### Aim
What do the lines from the top of the data through the line with "s.stroke([(919,537),(974,537)],1.8,(120,140,180));s.done()" say? Quote them exactly and include both ends.

** begin **

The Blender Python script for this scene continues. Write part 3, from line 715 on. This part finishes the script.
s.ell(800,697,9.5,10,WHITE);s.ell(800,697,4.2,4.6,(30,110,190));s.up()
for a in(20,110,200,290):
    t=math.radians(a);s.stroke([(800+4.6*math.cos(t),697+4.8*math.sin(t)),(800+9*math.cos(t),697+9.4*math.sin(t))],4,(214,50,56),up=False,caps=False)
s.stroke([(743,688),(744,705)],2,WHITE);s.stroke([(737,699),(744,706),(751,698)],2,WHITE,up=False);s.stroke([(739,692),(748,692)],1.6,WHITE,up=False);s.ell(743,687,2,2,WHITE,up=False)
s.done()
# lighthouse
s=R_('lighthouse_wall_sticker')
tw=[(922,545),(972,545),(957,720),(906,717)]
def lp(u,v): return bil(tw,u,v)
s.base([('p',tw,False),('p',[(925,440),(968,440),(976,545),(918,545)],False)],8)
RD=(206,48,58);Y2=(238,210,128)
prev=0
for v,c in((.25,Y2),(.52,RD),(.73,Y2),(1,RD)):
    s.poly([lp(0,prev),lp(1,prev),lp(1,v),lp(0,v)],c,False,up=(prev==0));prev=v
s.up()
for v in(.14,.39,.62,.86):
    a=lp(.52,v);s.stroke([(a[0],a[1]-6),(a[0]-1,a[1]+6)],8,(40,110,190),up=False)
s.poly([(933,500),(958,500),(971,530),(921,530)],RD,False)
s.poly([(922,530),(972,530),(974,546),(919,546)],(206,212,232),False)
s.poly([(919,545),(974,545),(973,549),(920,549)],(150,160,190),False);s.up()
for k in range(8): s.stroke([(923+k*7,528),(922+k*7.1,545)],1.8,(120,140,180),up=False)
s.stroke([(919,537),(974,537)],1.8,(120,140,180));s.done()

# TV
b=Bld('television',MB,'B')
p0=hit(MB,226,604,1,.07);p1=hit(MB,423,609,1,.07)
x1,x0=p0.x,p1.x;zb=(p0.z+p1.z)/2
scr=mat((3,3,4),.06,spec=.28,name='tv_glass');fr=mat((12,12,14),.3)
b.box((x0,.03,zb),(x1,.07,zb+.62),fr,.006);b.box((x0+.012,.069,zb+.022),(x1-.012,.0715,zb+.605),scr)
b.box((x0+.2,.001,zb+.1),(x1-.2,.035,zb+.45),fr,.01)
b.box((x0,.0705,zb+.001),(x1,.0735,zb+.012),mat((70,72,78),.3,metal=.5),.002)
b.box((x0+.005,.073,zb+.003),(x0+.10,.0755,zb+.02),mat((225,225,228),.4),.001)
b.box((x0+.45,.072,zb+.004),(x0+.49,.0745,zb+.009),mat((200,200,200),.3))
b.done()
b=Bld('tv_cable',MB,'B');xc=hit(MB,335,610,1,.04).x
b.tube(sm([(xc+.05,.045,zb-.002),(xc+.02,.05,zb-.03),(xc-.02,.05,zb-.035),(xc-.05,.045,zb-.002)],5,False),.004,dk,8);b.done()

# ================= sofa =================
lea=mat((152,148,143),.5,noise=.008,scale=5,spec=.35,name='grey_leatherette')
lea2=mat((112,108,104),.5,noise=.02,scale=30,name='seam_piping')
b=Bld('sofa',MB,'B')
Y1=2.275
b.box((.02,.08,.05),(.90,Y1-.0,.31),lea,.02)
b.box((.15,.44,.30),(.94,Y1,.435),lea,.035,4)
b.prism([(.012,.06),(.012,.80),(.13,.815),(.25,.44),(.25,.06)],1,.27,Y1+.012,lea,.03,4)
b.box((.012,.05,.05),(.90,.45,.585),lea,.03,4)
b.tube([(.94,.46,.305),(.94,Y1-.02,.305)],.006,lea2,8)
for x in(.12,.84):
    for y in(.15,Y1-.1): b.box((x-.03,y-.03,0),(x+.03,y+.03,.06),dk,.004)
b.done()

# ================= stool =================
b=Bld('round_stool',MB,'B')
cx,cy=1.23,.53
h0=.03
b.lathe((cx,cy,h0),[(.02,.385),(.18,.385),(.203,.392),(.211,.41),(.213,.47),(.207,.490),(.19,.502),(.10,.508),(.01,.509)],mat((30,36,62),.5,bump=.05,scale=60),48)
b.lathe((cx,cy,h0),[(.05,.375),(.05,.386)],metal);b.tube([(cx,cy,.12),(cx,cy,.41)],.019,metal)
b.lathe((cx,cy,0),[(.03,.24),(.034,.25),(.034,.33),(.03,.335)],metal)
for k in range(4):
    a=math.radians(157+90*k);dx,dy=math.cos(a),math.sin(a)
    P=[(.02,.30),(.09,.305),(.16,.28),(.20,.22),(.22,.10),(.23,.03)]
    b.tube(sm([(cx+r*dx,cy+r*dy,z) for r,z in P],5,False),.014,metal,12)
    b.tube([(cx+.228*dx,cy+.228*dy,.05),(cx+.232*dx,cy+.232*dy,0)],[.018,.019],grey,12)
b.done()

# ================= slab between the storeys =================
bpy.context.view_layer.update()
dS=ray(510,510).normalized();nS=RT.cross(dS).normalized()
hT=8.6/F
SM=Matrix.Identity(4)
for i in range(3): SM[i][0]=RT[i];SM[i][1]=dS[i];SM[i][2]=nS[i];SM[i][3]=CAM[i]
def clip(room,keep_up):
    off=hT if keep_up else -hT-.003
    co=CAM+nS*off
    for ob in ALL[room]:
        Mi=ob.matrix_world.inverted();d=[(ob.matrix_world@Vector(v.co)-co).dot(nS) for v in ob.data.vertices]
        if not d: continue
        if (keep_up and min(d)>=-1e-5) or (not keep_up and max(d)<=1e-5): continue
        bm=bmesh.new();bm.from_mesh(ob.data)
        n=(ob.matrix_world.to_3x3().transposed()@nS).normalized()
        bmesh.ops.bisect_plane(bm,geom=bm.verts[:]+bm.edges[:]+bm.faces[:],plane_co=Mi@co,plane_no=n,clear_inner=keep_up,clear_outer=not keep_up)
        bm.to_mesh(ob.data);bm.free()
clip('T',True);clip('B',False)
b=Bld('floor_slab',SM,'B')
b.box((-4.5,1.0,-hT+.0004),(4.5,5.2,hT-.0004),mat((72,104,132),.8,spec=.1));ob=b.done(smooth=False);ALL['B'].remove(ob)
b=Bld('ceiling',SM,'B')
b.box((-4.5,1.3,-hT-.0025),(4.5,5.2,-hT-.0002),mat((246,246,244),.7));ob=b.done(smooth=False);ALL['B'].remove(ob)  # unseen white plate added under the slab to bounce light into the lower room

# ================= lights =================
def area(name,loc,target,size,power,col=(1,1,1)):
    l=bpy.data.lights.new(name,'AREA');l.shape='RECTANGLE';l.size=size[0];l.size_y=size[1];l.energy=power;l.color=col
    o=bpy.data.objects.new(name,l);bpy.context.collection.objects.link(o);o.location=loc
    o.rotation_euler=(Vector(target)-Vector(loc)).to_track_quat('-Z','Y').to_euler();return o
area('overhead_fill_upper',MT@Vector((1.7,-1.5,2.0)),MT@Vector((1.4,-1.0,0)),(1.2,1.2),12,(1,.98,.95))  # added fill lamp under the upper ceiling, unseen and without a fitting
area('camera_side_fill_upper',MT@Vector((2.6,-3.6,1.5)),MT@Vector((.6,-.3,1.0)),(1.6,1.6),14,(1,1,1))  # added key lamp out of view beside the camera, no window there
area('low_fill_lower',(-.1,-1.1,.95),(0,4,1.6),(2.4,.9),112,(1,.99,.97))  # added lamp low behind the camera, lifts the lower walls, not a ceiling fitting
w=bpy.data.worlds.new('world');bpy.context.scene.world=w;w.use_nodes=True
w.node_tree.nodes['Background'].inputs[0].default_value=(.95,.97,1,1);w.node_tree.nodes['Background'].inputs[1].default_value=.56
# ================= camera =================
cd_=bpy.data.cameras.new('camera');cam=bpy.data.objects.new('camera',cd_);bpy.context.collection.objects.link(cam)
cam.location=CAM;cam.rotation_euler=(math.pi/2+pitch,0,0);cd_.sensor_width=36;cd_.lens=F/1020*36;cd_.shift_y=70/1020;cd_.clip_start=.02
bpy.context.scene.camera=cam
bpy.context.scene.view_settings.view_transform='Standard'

** end **

### Right answer
The Blender Python script for this scene continues. Write part 3, from line 715 on. This part finishes the script.
s.ell(800,697,9.5,10,WHITE);s.ell(800,697,4.2,4.6,(30,110,190));s.up()
for a in(20,110,200,290):
    t=math.radians(a);s.stroke([(800+4.6*math.cos(t),697+4.8*math.sin(t)),(800+9*math.cos(t),697+9.4*math.sin(t))],4,(214,50,56),up=False,caps=False)
s.stroke([(743,688),(744,705)],2,WHITE);s.stroke([(737,699),(744,706),(751,698)],2,WHITE,up=False);s.stroke([(739,692),(748,692)],1.6,WHITE,up=False);s.ell(743,687,2,2,WHITE,up=False)
s.done()
# lighthouse
s=R_('lighthouse_wall_sticker')
tw=[(922,545),(972,545),(957,720),(906,717)]
def lp(u,v): return bil(tw,u,v)
s.base([('p',tw,False),('p',[(925,440),(968,440),(976,545),(918,545)],False)],8)
RD=(206,48,58);Y2=(238,210,128)
prev=0
for v,c in((.25,Y2),(.52,RD),(.73,Y2),(1,RD)):
    s.poly([lp(0,prev),lp(1,prev),lp(1,v),lp(0,v)],c,False,up=(prev==0));prev=v
s.up()
for v in(.14,.39,.62,.86):
    a=lp(.52,v);s.stroke([(a[0],a[1]-6),(a[0]-1,a[1]+6)],8,(40,110,190),up=False)
s.poly([(933,500),(958,500),(971,530),(921,530)],RD,False)
s.poly([(922,530),(972,530),(974,546),(919,546)],(206,212,232),False)
s.poly([(919,545),(974,545),(973,549),(920,549)],(150,160,190),False);s.up()
for k in range(8): s.stroke([(923+k*7,528),(922+k*7.1,545)],1.8,(120,140,180),up=False)
s.stroke([(919,537),(974,537)],1.8,(120,140,180));s.done()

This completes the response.